> **Stated goal**
From the first line of the listing below, retype each line up to and including the one with "R = math.radians"; pictures stay out.

# # # #

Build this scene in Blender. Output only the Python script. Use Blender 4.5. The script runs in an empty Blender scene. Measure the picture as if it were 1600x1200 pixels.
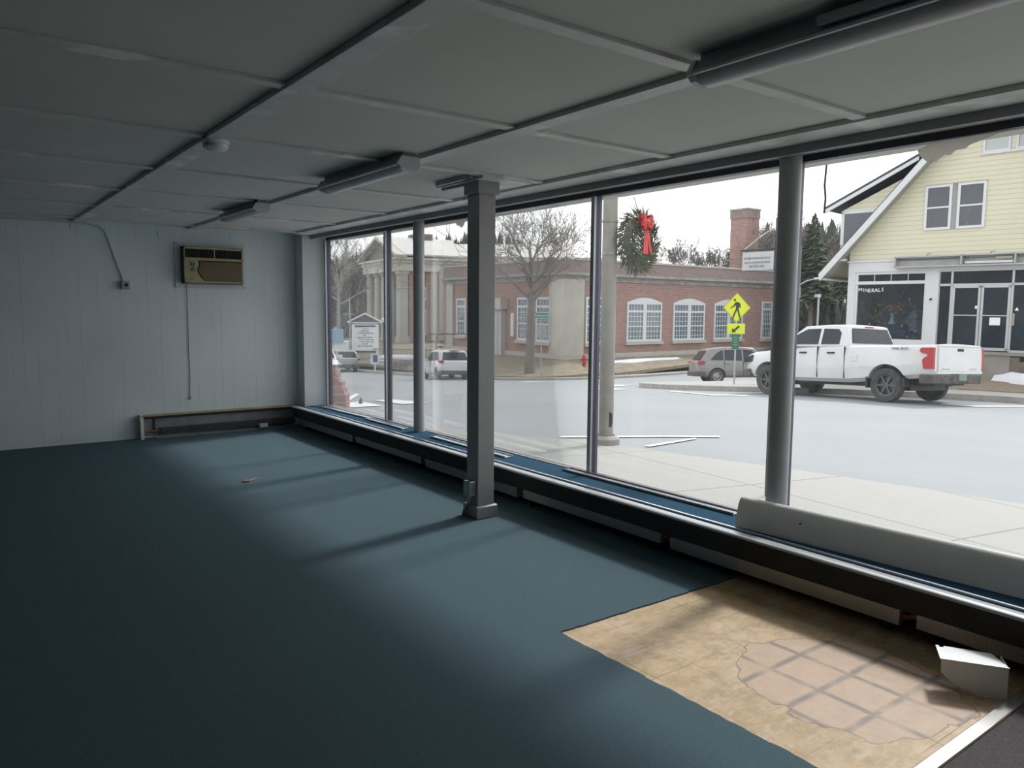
import bpy, bmesh, math, random
from mathutils import Vector, Matrix
random.seed(7)
SC = bpy.context.scene
COL = SC.collection
PI = math.pi
R = math.radians

# ------------------------------------------------------------------ helpers
class MB:
    """collects shapes and links them as one mesh object"""
    def __init__(s): s.bm = bmesh.new(); s.mi = 0
    def _f(s, vs):
        try:
            f = s.bm.faces.new(vs); f.material_index = s.mi; return f
        except ValueError: return None
    def box(s, a, b, M=None):
        (x0,y0,z0),(x1,y1,z1) = a, b
        P = [Vector(p) for p in ((x0,y0,z0),(x1,y0,z0),(x1,y1,z0),(x0,y1,z0),(x0,y0,z1),(x1,y0,z1),(x1,y1,z1),(x0,y1,z1))]
        if M is not None: P = [M @ p for p in P]
        v = [s.bm.verts.new(p) for p in P]
        for q in ((0,3,2,1),(4,5,6,7),(0,1,5,4),(1,2,6,5),(2,3,7,6),(3,0,4,7)): s._f([v[i] for i in q])
        return s
    def prism(s, pts, vec):
        """polygon (3-D points) swept by vec"""
        vec = Vector(vec); a = [s.bm.verts.new(Vector(p)) for p in pts]; b = [s.bm.verts.new(Vector(p)+vec) for p in pts]
        n = len(pts); s._f(a[::-1]); s._f(b)
        for i in range(n): s._f([a[i], a[(i+1)%n], b[(i+1)%n], b[i]])
        return s
    def px(s, yz, x0, x1): return s.prism([(x0,y,z) for y,z in yz], (x1-x0,0,0))
    def py(s, xz, y0, y1): return s.prism([(x,y0,z) for x,z in xz], (0,y1-y0,0))
    def pz(s, xy, z0, z1): return s.prism([(x,y,z0) for x,y in xy], (0,0,z1-z0))
    def poly(s, pts):
        s._f([s.bm.verts.new(Vector(p)) for p in pts]); return s
    def tube(s, path, rad, n=8, cap=True):
        path = [Vector(p) for p in path]
        if not isinstance(rad, (list, tuple)): rad = [rad]*len(path)
        rings = []
        up = Vector((0,0,1))
        for i, p in enumerate(path):
            d = (path[min(i+1,len(path)-1)] - path[max(i-1,0)])
            if d.length < 1e-9: d = Vector((0,0,1))
            d.normalize()
            u = d.cross(up)
            if u.length < .05: u = d.cross(Vector((0,1,0)))
            u.normalize(); w = d.cross(u)
            rings.append([s.bm.verts.new(p + (u*math.cos(2*PI*k/n) + w*math.sin(2*PI*k/n))*rad[i]) for k in range(n)])
        for a, b in zip(rings, rings[1:]):
            for k in range(n): s._f([a[k], a[(k+1)%n], b[(k+1)%n], b[k]])
        if cap: s._f(rings[0][::-1]); s._f(rings[-1])
        return s
    def lathe(s, prof, n=24, M=None):
        """profile of (r, z) turned about z"""
        M = M or Matrix()
        rings = []
        for r, z in prof:
            if r < 1e-6: rings.append([s.bm.verts.new(M @ Vector((0,0,z)))])
            else: rings.append([s.bm.verts.new(M @ Vector((r*math.cos(2*PI*k/n), r*math.sin(2*PI*k/n), z))) for k in range(n)])
        for a, b in zip(rings, rings[1:]):
            for k in range(n):
                if len(a) == 1 and len(b) == 1: continue
                if len(a) == 1: s._f([a[0], b[k], b[(k+1)%n]])
                elif len(b) == 1: s._f([a[k], a[(k+1)%n], b[0]])
                else: s._f([a[k], a[(k+1)%n], b[(k+1)%n], b[k]])
        return s
    def loft(s, rings, cap=True):
        rr = [[s.bm.verts.new(Vector(p)) for p in r] for r in rings]
        n = len(rr[0])
        for a, b in zip(rr, rr[1:]):
            for k in range(n): s._f([a[k], a[(k+1)%n], b[(k+1)%n], b[k]])
        if cap: s._f(rr[0][::-1]); s._f(rr[-1])
        return s
    def build(s, name, mats, parent=None, smooth=None, bevel=0, recalc=True):
        if recalc: bmesh.ops.recalc_face_normals(s.bm, faces=s.bm.faces)
        me = bpy.data.meshes.new(name); s.bm.to_mesh(me); s.bm.free()
        for m in (mats if isinstance(mats, (list, tuple)) else [mats]): me.materials.append(m)
        if smooth is not None:
            for p in me.polygons: p.use_smooth = True
            me.set_sharp_from_angle(angle=R(smooth))
        o = bpy.data.objects.new(name, me); COL.objects.link(o)
        if parent is not None: o.parent = parent
        if bevel:
            b = o.modifiers.new('bevel', 'BEVEL'); b.width = bevel; b.segments = 2; b.limit_method = 'ANGLE'; b.angle_limit = R(40)
        return o

def tag(o, label=None, cat=None, group=None, kind=None):
    if label: o['label'] = label
    if cat: o['category'] = cat
    if group: o['group'] = group
    if kind: o['kind'] = kind
    return o
def thing(name, label, cat, loc=(0,0,0), rz=0, group=None):
    o = bpy.data.objects.new(name, None); COL.objects.link(o); o.empty_display_size = .2
    o.location = loc; o.rotation_euler = (0,0,rz)
    return tag(o, label, cat, group)
def struct(o, label=None): return tag(o, label, None, None, 'structure')
def cut(o, cutter_mb):
    c = cutter_mb.build('cutter', [])
    m = o.modifiers.new('b', 'BOOLEAN'); m.object = c; m.operation = 'DIFFERENCE'; m.solver = 'EXACT'
    dg = bpy.context.evaluated_depsgraph_get(); dg.update()
    me = bpy.data.meshes.new_from_object(o.evaluated_get(dg))
    o.modifiers.clear(); o.data = me
    bpy.data.objects.remove(c)
    return o
def cut_smooth(o, cutter_mb, ang=35):
    cut(o, cutter_mb)
    for p in o.data.polygons: p.use_smooth = True
    o.data.set_sharp_from_angle(angle=R(ang)); return o
def text(s, size, mat, name, parent, M, depth=.002, align='CENTER'):
    cu = bpy.data.curves.new('t', 'FONT'); cu.body = s; cu.size = size; cu.extrude = depth; cu.align_x = align; cu.align_y = 'CENTER'; cu.resolution_u = 2
    t = bpy.data.objects.new('t', cu)
    me = bpy.data.meshes.new_from_object(t); bpy.data.objects.remove(t)
    me.transform(M); me.materials.clear(); me.materials.append(mat)
    o = bpy.data.objects.new(name, me); COL.objects.link(o); o.parent = parent; return o

# ------------------------------------------------------------------ materials
def nd(nt, t, **kw):
    n = nt.nodes.new(t)
    for k, v in kw.items():
        if k in n.inputs: n.inputs[k].default_value = v
        else: setattr(n, k, v)
    return n
def base(name):
    m = bpy.data.materials.new(name); m.use_nodes = True
    nt = m.node_tree; return m, nt, nt.nodes['Principled BSDF']
def C4(c): return (c[0], c[1], c[2], 1)
def mix(nt, fac, a, b, blend='MIX'):
    n = nt.nodes.new('ShaderNodeMix'); n.data_type = 'RGBA'; n.blend_type = blend
    for i, v in ((0, fac), (6, a), (7, b)):
        if hasattr(v, 'node'): nt.links.new(v, n.inputs[i])
        elif i == 0: n.inputs[0].default_value = v
        else: n.inputs[i].default_value = C4(v) if len(v) == 3 else v
    return n.outputs[2]
def ramp(nt, src, a, b):
    n = nd(nt, 'ShaderNodeMapRange'); n.inputs[1].default_value = a; n.inputs[2].default_value = b
    nt.links.new(src, n.inputs[0]); return n.outputs[0]
def math_(nt, op, a, b=0.0, c=None):
    n = nt.nodes.new('ShaderNodeMath'); n.operation = op
    for i, v in enumerate((a, b) if c is None else (a, b, c)):
        if hasattr(v, 'node'): nt.links.new(v, n.inputs[i])
        else: n.inputs[i].default_value = v
    return n.outputs[0]
def coords(nt, world=False):
    return nt.nodes.new('ShaderNodeNewGeometry').outputs['Position'] if world else nt.nodes.new('ShaderNodeTexCoord').outputs['Object']
def noise(nt, vec, scale, detail=3, rough=.5):
    n = nd(nt, 'ShaderNodeTexNoise', Scale=scale, Detail=detail, Roughness=rough); nt.links.new(vec, n.inputs['Vector']); return n.outputs[0]
def mapping(nt, vec, scale=(1,1,1), rot=(0,0,0), loc=(0,0,0)):
    n = nd(nt, 'ShaderNodeMapping'); n.inputs['Scale'].default_value = scale; n.inputs['Rotation'].default_value = rot; n.inputs['Location'].default_value = loc
    nt.links.new(vec, n.inputs[0]); return n.outputs[0]
def bump(nt, b, h, strength=.3, dist=.01):
    n = nd(nt, 'ShaderNodeBump', Strength=strength, Distance=dist); nt.links.new(h, n.inputs['Height']); nt.links.new(n.outputs[0], b.inputs['Normal'])
ALB = 1.0
def P(name, col, rough=.6, metal=0, var=0.0, scale=6, col2=None, bmp=0, bscale=60, world=False, spec=.5, coat=0):
    m, nt, b = base(name); col = tuple(x*ALB for x in col); col2 = None if col2 is None else tuple(x*ALB for x in col2)
    b.inputs['Roughness'].default_value = rough; b.inputs['Metallic'].default_value = metal
    b.inputs['Specular IOR Level'].default_value = spec; b.inputs['Coat Weight'].default_value = coat
    b.inputs['Base Color'].default_value = C4(col)
    v = coords(nt, world)
    if col2 is not None or var:
        c2 = col2 or tuple(max(0, c*(1-var)) for c in col)
        f = ramp(nt, noise(nt, v, scale, 5, .6), .35, .68)
        nt.links.new(mix(nt, f, col, c2), b.inputs['Base Color'])
    if bmp: bump(nt, b, noise(nt, v, bscale, 3), bmp, .004)
    return m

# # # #

> **Result of this task**
Build this scene in Blender. Output only the Python script. Use Blender 4.5. The script runs in an empty Blender scene. Measure the picture as if it were 1600x1200 pixels.
import bpy, bmesh, math, random
from mathutils import Vector, Matrix
random.seed(7)
SC = bpy.context.scene
COL = SC.collection
PI = math.pi
R = math.radians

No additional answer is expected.